Abeer Ayyoub
Al-Monitor
January 14, 2013 - 1:00am
http://www.al-monitor.com/pulse/originals/2013/01/gaza-storm-infrastructure.html


 

Om Sobhi Awaja gathers her seven children around a small fire as the cold winter air blows into her home that has no flooring, windows or doors. The smoke from the fire stings the children’s eyes, but there’s no other way to keep them warm.

“Since January 2009, I haven’t slept a night in peace,” said Om Sobhi while changing her daughter’s sweater, wet from the weather.

Om Sobhi’s house, in the northern neighborhood of Bet-Lahya near the Israeli border, was devastated during the 22-day Israeli offensive in 2008-2009 when an Israeli tank crushed it and killed her nine-year-old son.

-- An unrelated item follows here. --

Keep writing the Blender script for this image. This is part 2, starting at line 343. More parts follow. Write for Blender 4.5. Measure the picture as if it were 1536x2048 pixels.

The family moved between tents, mud houses and makeshift shelters until the United Nations Relief and Works Agency (UNRWA) enlisted them in a rebuilding program.

Her husband, Abu Sobhi, demolished the temporary mud house and started building on the same space, settling his family in a nearby shack with a plastic roof after the UNRWA granted them two payments. But the reconstruction is taking time.

The UNRWA gives Abu Sobhi $260 per meter in every payment, but he has to wait between one to two months for every check. The UN money does not allow for the sharp fluctuations in material prices. Construction material is mostly smuggled in from Egypt due to Israel’s siege, which prevents most materials from entering. The prices of construction products doubled after Egypt’s recent crackdown on the tunnels following last August’s border attack that killed 16 Egyptian soldiers.

Om Sobhi thought she would be done rebuilding the house before the deep winter cold set in, but the continued instability in Gaza put a halt to those ambitions. She was forced to leave the shack after winds destroyed it, and their belongings and clothes were exposed to water. The family now shuttles back and forth between the destroyed shack and the incomplete house that they are still rebuilding.

“Since the winter started, I haven’t slept one full night. I had to keep changing the pans I was using for the water that is pouring everywhere in the shack. It's such a nightmare,” Om Sobhi sighed.

Om Sobhi said the incomplete house is currently not much better than the shack, as it is not yet equipped with rest rooms.

“My children have to go to the rest room of the shack, which is meters away, even when it’s heavily raining,” she explained.

Om Sobhi expressed her anger at the Hamas government and the UNRWA as “no one comes to check, as if we don’t even exist.” 

Adnan Abu Hasna, spokesman for UNRWA in Gaza, said that his agency has been working on an emergency program since the storm started, adding that families should seek help from the UN body.

“We presented non-food items for all the families that have applied for the program. We can’t visit a large number of families; they should come and ask for help,” Abu Hasna said.

Last week’s storm was the fiercest in Gaza in a decade, with continued power outages adding to the misery. The latest tally had at least eight houses severely damaged by the storm, with 24 people injured and 11 cases of fire due to the misuse of candles during the electricity blackout.

The storm also came on the anniversary of what Om Sobhi calls “the disaster:” the death of her son. She recalled the night when her nine-year-old boy was killed and her house turned into rubble.

“It was the same deadly cold when we spent the night in the street, looking at Ibrahim dying in front of us.”  

But despite the dangers, Om Subhi said that she will never part with her home.

“I still feel Ibrahim’s soul inside the house. I don’t want to leave him.”